A team of police investigators from the city has left for the North West District (NWD) to conduct follow-up investigations into the death of miner Andy Whyte, Commander of Police E&F Division David Ramnarine said.
Speaking briefly with Stabroek News yesterday Assistant Commissioner Ramnarine said that a post-mortem examination was expected to be conducted on Whyte’s body yesterday to determine what he died from.
Whyte, 40, of Port Kaituma, NWD was reported missing by his wife last Thursday.
His partially decomposed body was found along a trail at Massawini (a three-hour drive by land cruiser from Port Kaituma) on Saturday.
Police have since arrested a man and he remained in custody yesterday.
The Commander also said that another team arrived at the Number 72 Miles, Issano location and discovered two human skulls and other parts of the skeletal frame.
“I do not know definitively the identities of the persons,” Ramnarine said.

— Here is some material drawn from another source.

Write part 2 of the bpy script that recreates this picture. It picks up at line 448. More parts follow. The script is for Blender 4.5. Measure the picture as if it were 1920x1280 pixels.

He further told this newspaper that police are conducting investigations into this discovery but at this point much cannot be said. The skeletal remains, he said, are being moved from the interior location and will be examined as well.
Meanwhile, Head of the Criminal Investigation Department Seelall Persaud said that only after the post-mortem examination can it be determined whether Whyte was murdered. At this point, Persaud said, very little detail is available on both Whyte’s death and the discovery of the skeletal remains at Issano.
A source had earlier told this newspaper Whyte’s stomach appeared to have been cut open. The same source has since told this newspaper reports reaching investigators have said that Whyte may have been the victim of a robbery.
The deceased, according to the source, and one of his brothers operated a mining operation in the Massawini area. Police had reported that the man was found on a trail at Eyelash Backdam which is more than an hour’s drive from Massawini. The closest police station to Massawini, the source explained, is in Mathew’s Ridge. However, ranks from the central station in Port Kaituma would have had to respond to the report. It was other miners in the Massawini backdam, the source said, who reported the discovery to police.
“Someone who was on their way to Port Kaituma found the body,” the source said.
Port Kaituma and surrounding areas do not have a particularly high crime rate, the source said. However, with the last few weeks there has been an increase in the number of reported robberies in and around Port Kaituma. Since last Friday to yesterday there were two reported cases of robberies in the area.
These robberies, the source insisted, are not committed by Port Kaituma residents or persons familiar to the area.
“There are persons who travel here from coastal locations and come in here to rob people and then they return home and claim to have made it from some mining camp or the other,” the source explained.